* [WHAT THE TASK REQUIRES]: Without omitting anything, return the records precisely as given.

* [Dataset rows]:
────────
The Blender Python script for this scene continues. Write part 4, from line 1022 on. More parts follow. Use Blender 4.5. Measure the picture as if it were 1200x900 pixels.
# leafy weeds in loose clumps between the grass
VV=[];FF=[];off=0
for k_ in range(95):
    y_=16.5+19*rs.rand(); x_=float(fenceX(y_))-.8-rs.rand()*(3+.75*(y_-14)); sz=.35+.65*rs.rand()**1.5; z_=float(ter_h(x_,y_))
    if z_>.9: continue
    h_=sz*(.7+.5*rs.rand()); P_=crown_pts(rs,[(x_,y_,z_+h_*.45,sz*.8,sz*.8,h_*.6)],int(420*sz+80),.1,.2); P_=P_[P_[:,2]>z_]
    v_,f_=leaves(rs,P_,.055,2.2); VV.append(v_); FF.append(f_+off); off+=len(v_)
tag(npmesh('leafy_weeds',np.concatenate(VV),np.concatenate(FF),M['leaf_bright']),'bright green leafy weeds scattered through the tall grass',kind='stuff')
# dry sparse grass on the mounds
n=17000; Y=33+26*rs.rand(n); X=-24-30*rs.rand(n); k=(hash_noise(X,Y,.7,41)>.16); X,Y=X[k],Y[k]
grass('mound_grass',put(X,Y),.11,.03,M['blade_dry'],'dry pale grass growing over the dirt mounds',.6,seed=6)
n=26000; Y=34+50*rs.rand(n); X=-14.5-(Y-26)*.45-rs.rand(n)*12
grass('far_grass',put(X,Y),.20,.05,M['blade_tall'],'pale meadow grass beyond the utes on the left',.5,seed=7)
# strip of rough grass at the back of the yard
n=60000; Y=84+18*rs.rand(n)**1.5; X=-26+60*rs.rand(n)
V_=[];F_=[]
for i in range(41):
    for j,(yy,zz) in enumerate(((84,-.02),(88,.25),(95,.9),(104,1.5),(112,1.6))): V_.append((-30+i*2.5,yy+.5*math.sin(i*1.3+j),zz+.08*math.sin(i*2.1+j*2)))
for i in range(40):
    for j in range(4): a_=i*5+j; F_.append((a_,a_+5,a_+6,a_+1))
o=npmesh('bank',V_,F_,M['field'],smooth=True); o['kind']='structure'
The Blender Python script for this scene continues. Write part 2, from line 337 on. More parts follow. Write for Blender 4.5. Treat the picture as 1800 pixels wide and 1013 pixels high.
────────
* [THE SOLUTION]:
The Blender Python script for this scene continues. Write part 4, from line 1022 on. More parts follow. Use Blender 4.5. Measure the picture as if it were 1200x900 pixels.
# leafy weeds in loose clumps between the grass
VV=[];FF=[];off=0
for k_ in range(95):
    y_=16.5+19*rs.rand(); x_=float(fenceX(y_))-.8-rs.rand()*(3+.75*(y_-14)); sz=.35+.65*rs.rand()**1.5; z_=float(ter_h(x_,y_))
    if z_>.9: continue
    h_=sz*(.7+.5*rs.rand()); P_=crown_pts(rs,[(x_,y_,z_+h_*.45,sz*.8,sz*.8,h_*.6)],int(420*sz+80),.1,.2); P_=P_[P_[:,2]>z_]
    v_,f_=leaves(rs,P_,.055,2.2); VV.append(v_); FF.append(f_+off); off+=len(v_)
tag(npmesh('leafy_weeds',np.concatenate(VV),np.concatenate(FF),M['leaf_bright']),'bright green leafy weeds scattered through the tall grass',kind='stuff')
# dry sparse grass on the mounds
n=17000; Y=33+26*rs.rand(n); X=-24-30*rs.rand(n); k=(hash_noise(X,Y,.7,41)>.16); X,Y=X[k],Y[k]
grass('mound_grass',put(X,Y),.11,.03,M['blade_dry'],'dry pale grass growing over the dirt mounds',.6,seed=6)
n=26000; Y=34+50*rs.rand(n); X=-14.5-(Y-26)*.45-rs.rand(n)*12
grass('far_grass',put(X,Y),.20,.05,M['blade_tall'],'pale meadow grass beyond the utes on the left',.5,seed=7)
# strip of rough grass at the back of the yard
n=60000; Y=84+18*rs.rand(n)**1.5; X=-26+60*rs.rand(n)
V_=[];F_=[]
for i in range(41):
    for j,(yy,zz) in enumerate(((84,-.02),(88,.25),(95,.9),(104,1.5),(112,1.6))): V_.append((-30+i*2.5,yy+.5*math.sin(i*1.3+j),zz+.08*math.sin(i*2.1+j*2)))
for i in range(40):
    for j in range(4): a_=i*5+j; F_.append((a_,a_+5,a_+6,a_+1))
o=npmesh('bank',V_,F_,M['field'],smooth=True); o['kind']='structure'
The Blender Python script for this scene continues. Write part 2, from line 337 on. More parts follow. Write for Blender 4.5. Treat the picture as 1800 pixels wide and 1013 pixels high.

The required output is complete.